Wydaje się, że problemu tego nie rozwiąże się zmianami prawa. Warto natomiast zająć się na poważnie edukacją zamawiających i rozpowszechnianiem dobrych wzorców – działką obecnie bardzo zaniedbaną.
[1] Wyrok KIO z 31 sierpnia 2011 r., sygn. akt KIO 1758/11.
[2] Wyrok KIO z 19 września 2011 r., sygn. akt KIO 1910/11 (pojawiało się jednak także orzecznictwo odmienne – np. w wyroku KIO z 1 września 2010 r., sygn. akt KIO/1776/10, Izba nie zważając na art. 6492 § 1 kc. uznała, że wyznaczenie terminu dłuższego nie jest niezgodne z prawem).

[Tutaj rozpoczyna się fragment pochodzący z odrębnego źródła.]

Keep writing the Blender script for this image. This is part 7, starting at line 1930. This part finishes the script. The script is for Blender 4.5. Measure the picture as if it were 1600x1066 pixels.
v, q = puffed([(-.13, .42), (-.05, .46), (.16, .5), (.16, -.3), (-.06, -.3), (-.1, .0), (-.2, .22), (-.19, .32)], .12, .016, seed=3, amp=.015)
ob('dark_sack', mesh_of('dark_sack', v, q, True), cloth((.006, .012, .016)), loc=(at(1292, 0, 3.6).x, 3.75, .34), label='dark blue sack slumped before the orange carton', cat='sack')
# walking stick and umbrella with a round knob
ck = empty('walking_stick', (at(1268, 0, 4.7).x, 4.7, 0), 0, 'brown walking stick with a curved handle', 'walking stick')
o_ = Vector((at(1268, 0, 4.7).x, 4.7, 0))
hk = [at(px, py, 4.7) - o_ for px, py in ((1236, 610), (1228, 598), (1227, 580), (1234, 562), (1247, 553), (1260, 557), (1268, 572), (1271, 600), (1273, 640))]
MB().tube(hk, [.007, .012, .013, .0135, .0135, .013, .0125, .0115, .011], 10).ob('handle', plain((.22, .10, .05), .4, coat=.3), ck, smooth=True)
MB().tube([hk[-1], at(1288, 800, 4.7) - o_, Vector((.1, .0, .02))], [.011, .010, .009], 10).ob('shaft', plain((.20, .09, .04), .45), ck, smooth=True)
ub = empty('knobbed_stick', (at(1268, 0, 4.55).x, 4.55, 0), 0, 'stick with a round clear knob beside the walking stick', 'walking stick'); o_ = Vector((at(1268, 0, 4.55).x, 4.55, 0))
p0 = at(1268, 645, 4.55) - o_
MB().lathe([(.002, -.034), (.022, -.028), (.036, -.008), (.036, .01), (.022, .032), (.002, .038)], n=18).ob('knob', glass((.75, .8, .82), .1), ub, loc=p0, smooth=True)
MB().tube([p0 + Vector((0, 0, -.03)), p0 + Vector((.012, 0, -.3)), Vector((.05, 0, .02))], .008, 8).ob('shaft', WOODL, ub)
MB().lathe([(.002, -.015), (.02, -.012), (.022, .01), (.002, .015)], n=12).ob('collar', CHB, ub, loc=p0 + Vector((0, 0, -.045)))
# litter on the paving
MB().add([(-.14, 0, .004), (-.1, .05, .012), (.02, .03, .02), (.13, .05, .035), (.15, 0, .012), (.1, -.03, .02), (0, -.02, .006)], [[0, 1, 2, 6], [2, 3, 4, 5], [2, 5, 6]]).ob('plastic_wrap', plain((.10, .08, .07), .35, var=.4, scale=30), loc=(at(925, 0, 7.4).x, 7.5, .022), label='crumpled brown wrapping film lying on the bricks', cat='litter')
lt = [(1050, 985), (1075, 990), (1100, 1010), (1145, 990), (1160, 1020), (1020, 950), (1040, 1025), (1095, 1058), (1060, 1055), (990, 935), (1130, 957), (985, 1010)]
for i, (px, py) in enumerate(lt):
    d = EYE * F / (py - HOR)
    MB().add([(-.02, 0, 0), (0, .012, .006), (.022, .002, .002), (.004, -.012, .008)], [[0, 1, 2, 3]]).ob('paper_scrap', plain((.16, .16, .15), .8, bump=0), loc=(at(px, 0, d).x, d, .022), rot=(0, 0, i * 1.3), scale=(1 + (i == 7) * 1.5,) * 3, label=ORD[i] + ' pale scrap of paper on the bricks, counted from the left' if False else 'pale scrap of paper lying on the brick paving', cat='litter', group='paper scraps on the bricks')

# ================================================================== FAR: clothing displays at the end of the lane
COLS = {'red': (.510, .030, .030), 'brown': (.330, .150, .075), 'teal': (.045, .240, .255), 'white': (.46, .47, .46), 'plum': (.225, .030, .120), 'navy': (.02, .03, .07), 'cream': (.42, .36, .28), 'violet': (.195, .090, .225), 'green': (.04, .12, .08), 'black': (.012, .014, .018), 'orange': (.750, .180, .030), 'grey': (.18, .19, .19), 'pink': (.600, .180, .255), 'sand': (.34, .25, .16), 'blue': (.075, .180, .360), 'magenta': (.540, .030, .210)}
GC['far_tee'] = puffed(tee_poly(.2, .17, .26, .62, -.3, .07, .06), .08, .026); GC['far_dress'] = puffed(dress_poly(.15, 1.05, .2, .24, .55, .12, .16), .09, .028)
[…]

[3] Wyrok KIO z 19 września 2011 r., sygn. akt KIO 1910/11.
[4] Wyrok KIO z 31 sierpnia 2011 r., sygn. akt KIO 1758/11.
[5] Wyrok KIO z 21 maja 2014 r., sygn. akt KIO 923/14.
[6] por. np. wyrok KIO z 13 października 2011 r., sygn. akt KIO 2124/11.
[7] Wyrok KIO z 31 sierpnia 2011 r., sygn. akt KIO 1758/11.
[8] Wyrok KIO z 3 października 2012 r., sygn. akt KIO 2015/12, podobnie wyrok KIO z 20 maja 2014 r., sygn. akt KIO 850/14.
[9] Wyrok KIO z 20 stycznia 2014 r., sygn. akt KIO 13/14.
[10] por. np. wyrok KIO z 29 stycznia 2014 r., sygn. akt KIO 69/14, czy odwrotnie – wyrok KIO z 19 września 2011 r., sygn. akt KIO 1910/11.
[11] Wyrok KIO z 11 lutego 2014 r., sygn. akt KIO 139/14, KIO 148/14, KIO 150/14.
[12] Wyrok KIO z 7 lutego 2014 r., sygn. akt KIO 130/14.
[13] Wyrok KIO z 20 maja 2014 r., sygn. akt KIO 850/14.
[14] Wyrok KIO z 21 maja 2014 r., sygn. akt KIO 923/14.